Desde que foi decretada, em 2005, a quebra do Banco Santos tornou-se uma saga de batalhas nos tribunais. No período, o rombo de R$ 3,4 bilhões, dos quais R$ 1,41 bilhão já foi recuperado, motivou diversos imbróglios entre o fundador Edemar Cid Ferreira, os credores e o administrador da massa falida da instituição. Neste mês, essa história ganhará mais um capítulo. O que se espera, no entanto, é que os protagonistas não sejam os já costumeiros exércitos de advogados, mas sim, um outro público: os aficionados por arte, que disputarão 719 obras pertencentes ao acervo do ex-banqueiro.

Dividido em dois lotes, o leilão combinará lances virtuais e um pregão físico, marcado para terça-feira, 22, no Hotel Unique, em São Paulo. Entre outros itens, a coleção inclui quadros, esculturas, objetos de design e documentos históricos. A peça mais cara é a escultura Vestal Reclinada com Pássaro, de Victor Brecheret, avaliada pela bagatela de R$ 1,1 milhão. Outros destaques são a escultura Tríade Trindade, do brasileiro Tunga, e a pintura Composição, de Tomie Ohtake. O vasto acervo traz ainda curiosidades como uma carta do escritor francês Júlio Verne, de 1896, fotos de Marilyn Monroe e a declaração da maioridade de D. Pedro II.

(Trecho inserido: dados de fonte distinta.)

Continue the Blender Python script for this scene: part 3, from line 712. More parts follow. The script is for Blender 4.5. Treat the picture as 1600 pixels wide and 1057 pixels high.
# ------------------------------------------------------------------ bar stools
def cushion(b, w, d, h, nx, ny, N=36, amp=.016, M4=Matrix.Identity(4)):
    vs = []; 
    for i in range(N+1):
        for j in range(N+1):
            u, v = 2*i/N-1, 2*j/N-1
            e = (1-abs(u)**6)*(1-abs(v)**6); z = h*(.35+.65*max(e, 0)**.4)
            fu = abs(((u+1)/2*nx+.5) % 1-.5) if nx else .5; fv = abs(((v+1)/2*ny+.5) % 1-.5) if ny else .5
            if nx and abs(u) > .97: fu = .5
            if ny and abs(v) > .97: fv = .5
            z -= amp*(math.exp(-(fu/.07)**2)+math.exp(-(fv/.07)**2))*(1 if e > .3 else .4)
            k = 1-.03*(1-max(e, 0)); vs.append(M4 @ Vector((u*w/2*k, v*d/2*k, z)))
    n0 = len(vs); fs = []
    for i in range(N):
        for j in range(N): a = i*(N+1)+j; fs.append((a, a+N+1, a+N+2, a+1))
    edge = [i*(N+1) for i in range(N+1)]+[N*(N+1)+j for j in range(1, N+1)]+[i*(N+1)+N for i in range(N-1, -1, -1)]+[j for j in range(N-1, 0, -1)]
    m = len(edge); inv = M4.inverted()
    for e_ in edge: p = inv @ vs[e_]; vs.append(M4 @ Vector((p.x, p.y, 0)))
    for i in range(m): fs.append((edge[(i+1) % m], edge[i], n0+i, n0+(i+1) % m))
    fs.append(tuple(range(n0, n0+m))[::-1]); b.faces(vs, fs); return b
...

“É um conjunto bem plural”, diz o leiloeiro Aloísio Cravo, que conduzirá o pregão. “O acervo tem peças que despertam a cobiça dos mais variados perfis de colecionadores.” O interesse pelo acervo, com valor mínimo de R$ 10 milhões, já se traduz em números. “Em média, nossos leilões têm 16 mil visitas. Nesse, já ultrapassamos cem mil”, diz Vinícius Villela, diretor da iArremate, empresa responsável pela plataforma virtual do leilão. “Os lotes têm raridades de artistas renomados que dificilmente estão disponíveis para compra.” Desde o início do mês, os colecionadores podem dar lances pelas obras. Até a quarta-feira, 16, a cifra total estava em R$ 13 milhões.

Esse será o primeiro leilão no Brasil como parte do processo para quitar as pendências com os 2.174 credores. Outras 62 peças foram leiloadas no exterior. Metade do saldo de R$ 72 milhões já foi repatriada. O destaque foi a tela Hannibal, de Jean-Michel Basquiat, arrematada por R$ 42 milhões, em Londres, no início do mês. A fonte não está esgotada. Outras obras, de maior valor, teriam sido enviadas por Ferreira ao exterior, após a intervenção do banco. Algumas peças estão sendo recuperadas em acordos com compradores e em cooperação com autoridades estrangeiras.

Outra parte da coleção está sob custódia de museus em São Paulo e em processo de avaliação para alienação em 2017. No mesmo estágio, à espera de autorização judicial, estão os imóveis do ex-banqueiro, avaliados em R$ 136 milhões. Entretanto, os embates judiciais seguem na pauta. Descontentes com Vânio Aguiar, administrador da massa falida da instituição, um grupo de credores aprovou, em maio, um plano para que o Credit Suisse assumisse a gestão dos ativos. A medida foi anulada pelo juiz Paulo Furtado de Oliveira Filho, da 2ª Vara de Falências e Recuperações Judiciais, sob a alegação de que incluía benefícios ao ex-banqueiro.

Um dos termos permitia que Ferreira voltasse a morar em sua mansão de 4 mil metros quadrados, em São Paulo, de onde foi despejado em 2011. “Esse grupo de credores age, aparentemente, em comum acordo com os interesses do ex-controlador”, diz Vânio Aguiar, que costuma se referir a Ferreira apenas como “o falido”. “É natural que a falência resulte em questionamentos de todas as partes, mas esses recursos têm sido um dos obstáculos no processo.” O movimento mais recente envolve o novo leilão. Em recurso, o ex-banqueiro pediu a suspensão do pregão.

A alegação é de que a orientação judicial para que as obras também fossem avaliadas por um perito escolhido por ele não foi seguida. “Algumas obras ficaram com um preço abaixo de seu valor real”, diz Winther Rebello, advogado de Ferreira. Maior estrela do leilão, a escultura de Brecheret, por exemplo, valeria R$ 5 milhões. “Eles fizeram tudo por conta própria.” Outras ações correm em segredo de justiça. Uma delas envolve a condenação do ex-banqueiro, que foi anulada no ano passado e retornou à Justiça Federal. Ao que tudo indica, muitos lances ainda serão dados nessa disputa.